- [Given problem]
Return only the lines from the top of the material through the line marked by "random.seed(7)", unaltered.

Records with scene code
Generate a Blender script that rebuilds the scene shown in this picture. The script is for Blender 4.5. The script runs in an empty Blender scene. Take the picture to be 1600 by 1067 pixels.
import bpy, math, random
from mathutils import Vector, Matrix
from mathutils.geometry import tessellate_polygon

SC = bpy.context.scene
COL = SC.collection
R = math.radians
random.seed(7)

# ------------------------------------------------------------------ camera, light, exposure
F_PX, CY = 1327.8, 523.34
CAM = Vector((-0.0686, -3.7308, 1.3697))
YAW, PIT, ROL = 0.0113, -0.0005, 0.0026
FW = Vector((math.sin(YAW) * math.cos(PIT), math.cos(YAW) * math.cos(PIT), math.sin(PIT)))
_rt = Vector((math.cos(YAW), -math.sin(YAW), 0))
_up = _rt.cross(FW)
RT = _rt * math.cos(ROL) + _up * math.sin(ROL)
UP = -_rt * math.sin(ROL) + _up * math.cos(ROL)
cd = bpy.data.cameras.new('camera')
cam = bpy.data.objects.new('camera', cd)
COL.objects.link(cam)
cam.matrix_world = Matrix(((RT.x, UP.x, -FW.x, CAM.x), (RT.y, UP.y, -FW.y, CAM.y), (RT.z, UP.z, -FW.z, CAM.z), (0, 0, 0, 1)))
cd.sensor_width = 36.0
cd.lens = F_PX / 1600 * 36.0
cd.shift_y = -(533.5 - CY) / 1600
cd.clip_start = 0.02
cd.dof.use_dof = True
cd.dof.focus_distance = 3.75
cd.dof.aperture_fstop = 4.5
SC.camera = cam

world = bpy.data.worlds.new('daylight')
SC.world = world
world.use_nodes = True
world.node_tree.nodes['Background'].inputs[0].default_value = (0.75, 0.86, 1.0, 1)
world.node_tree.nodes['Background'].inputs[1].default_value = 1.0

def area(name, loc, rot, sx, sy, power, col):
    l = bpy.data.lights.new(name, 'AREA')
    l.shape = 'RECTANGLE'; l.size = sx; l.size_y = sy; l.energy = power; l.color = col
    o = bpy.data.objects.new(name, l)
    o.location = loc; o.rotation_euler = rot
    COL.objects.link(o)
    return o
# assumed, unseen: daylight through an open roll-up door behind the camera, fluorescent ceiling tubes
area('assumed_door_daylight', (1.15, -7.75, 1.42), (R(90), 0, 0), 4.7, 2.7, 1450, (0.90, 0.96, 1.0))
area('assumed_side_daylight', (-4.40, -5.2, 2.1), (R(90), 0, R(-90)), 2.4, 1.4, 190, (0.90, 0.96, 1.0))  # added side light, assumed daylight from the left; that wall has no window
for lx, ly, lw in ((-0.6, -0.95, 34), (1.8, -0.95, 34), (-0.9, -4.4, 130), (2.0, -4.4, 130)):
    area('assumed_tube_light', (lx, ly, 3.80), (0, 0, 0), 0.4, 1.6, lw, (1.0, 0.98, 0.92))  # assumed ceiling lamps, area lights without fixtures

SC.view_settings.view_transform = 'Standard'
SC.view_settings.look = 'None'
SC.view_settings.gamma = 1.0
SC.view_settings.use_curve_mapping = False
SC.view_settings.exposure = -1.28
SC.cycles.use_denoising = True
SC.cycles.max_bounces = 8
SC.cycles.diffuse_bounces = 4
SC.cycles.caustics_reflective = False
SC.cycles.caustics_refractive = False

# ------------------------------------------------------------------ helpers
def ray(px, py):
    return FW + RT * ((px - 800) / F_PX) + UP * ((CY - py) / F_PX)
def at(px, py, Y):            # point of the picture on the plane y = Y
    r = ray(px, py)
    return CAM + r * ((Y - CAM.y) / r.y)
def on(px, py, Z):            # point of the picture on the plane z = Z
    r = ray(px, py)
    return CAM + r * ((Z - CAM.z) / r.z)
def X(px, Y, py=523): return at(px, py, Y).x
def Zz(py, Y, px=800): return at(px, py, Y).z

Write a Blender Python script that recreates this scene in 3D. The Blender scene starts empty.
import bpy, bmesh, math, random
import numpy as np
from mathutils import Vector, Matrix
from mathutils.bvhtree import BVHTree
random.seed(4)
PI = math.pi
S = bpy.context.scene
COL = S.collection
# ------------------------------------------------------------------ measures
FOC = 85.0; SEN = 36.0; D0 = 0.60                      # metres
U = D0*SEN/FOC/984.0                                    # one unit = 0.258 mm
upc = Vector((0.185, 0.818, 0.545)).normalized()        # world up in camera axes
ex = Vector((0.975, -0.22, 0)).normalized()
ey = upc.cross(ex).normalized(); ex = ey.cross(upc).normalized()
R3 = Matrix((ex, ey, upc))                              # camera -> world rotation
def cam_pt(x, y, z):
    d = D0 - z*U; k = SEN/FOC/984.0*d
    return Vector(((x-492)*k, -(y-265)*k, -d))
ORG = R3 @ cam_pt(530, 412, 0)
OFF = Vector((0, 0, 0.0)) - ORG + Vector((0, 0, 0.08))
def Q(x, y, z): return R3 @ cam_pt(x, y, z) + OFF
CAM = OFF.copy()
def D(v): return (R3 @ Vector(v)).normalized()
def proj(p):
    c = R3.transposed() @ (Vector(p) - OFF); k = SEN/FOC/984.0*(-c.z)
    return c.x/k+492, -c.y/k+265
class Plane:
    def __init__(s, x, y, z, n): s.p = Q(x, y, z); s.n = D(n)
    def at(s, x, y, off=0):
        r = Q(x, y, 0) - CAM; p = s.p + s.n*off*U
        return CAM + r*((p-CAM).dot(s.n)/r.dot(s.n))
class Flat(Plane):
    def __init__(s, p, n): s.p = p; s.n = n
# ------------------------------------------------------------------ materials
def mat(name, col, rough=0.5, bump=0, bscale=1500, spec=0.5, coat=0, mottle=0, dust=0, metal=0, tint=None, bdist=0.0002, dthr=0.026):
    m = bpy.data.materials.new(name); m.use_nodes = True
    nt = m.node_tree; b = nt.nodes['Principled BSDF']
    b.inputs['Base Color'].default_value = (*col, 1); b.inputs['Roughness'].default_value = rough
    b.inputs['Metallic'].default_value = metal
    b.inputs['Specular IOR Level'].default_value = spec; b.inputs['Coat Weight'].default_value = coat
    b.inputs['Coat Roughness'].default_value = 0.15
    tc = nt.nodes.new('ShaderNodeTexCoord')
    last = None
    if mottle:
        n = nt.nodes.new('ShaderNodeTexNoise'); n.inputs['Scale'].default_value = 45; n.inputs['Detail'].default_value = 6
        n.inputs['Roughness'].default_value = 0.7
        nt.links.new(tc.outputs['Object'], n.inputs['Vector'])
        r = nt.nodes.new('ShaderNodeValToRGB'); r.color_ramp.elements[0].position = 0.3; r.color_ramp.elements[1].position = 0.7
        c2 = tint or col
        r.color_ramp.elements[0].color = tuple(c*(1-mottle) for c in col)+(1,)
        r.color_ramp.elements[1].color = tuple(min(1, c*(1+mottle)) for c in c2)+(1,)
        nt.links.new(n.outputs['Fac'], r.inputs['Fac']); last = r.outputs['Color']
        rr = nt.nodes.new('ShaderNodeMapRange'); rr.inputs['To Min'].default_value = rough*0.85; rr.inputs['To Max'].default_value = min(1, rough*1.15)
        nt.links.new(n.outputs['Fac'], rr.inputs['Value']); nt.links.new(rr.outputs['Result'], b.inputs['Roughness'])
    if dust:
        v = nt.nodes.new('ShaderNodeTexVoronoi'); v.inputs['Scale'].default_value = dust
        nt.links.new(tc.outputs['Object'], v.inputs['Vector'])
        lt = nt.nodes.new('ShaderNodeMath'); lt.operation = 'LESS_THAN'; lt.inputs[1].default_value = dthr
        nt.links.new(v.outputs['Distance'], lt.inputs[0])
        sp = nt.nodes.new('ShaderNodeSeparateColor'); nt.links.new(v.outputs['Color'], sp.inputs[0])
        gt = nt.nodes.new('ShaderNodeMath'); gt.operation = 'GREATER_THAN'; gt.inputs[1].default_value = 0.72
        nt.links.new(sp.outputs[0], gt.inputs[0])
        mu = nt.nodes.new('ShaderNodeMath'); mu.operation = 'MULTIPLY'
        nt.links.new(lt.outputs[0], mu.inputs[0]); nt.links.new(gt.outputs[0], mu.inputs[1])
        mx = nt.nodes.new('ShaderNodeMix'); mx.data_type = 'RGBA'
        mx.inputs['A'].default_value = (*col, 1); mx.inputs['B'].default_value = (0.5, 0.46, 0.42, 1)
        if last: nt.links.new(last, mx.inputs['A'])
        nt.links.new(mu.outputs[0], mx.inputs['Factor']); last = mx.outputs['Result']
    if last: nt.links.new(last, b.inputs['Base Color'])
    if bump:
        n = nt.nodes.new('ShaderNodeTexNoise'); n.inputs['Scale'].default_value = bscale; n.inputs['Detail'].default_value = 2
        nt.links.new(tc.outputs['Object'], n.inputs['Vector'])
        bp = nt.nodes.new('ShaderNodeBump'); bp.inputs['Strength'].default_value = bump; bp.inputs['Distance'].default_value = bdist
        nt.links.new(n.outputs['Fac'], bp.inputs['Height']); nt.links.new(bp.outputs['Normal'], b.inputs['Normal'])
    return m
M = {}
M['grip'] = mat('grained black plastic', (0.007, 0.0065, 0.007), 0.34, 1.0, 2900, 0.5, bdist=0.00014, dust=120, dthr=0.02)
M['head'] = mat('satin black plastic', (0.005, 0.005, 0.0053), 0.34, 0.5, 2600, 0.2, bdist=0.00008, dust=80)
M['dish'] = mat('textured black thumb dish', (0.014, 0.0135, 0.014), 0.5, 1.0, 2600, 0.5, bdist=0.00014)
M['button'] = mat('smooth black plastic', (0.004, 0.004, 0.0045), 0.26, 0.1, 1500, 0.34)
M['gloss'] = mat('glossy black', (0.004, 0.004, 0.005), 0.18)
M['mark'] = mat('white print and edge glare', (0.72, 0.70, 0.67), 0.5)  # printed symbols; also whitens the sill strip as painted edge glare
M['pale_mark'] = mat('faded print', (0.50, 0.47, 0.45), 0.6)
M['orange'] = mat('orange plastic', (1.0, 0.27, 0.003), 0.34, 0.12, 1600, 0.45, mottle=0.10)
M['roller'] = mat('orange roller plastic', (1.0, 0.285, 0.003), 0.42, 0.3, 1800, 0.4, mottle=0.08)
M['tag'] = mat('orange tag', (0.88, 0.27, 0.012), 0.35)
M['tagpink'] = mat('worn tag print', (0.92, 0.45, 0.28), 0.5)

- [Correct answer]
Generate a Blender script that rebuilds the scene shown in this picture. The script is for Blender 4.5. The script runs in an empty Blender scene. Take the picture to be 1600 by 1067 pixels.
import bpy, math, random
from mathutils import Vector, Matrix
from mathutils.geometry import tessellate_polygon

SC = bpy.context.scene
COL = SC.collection
R = math.radians
random.seed(7)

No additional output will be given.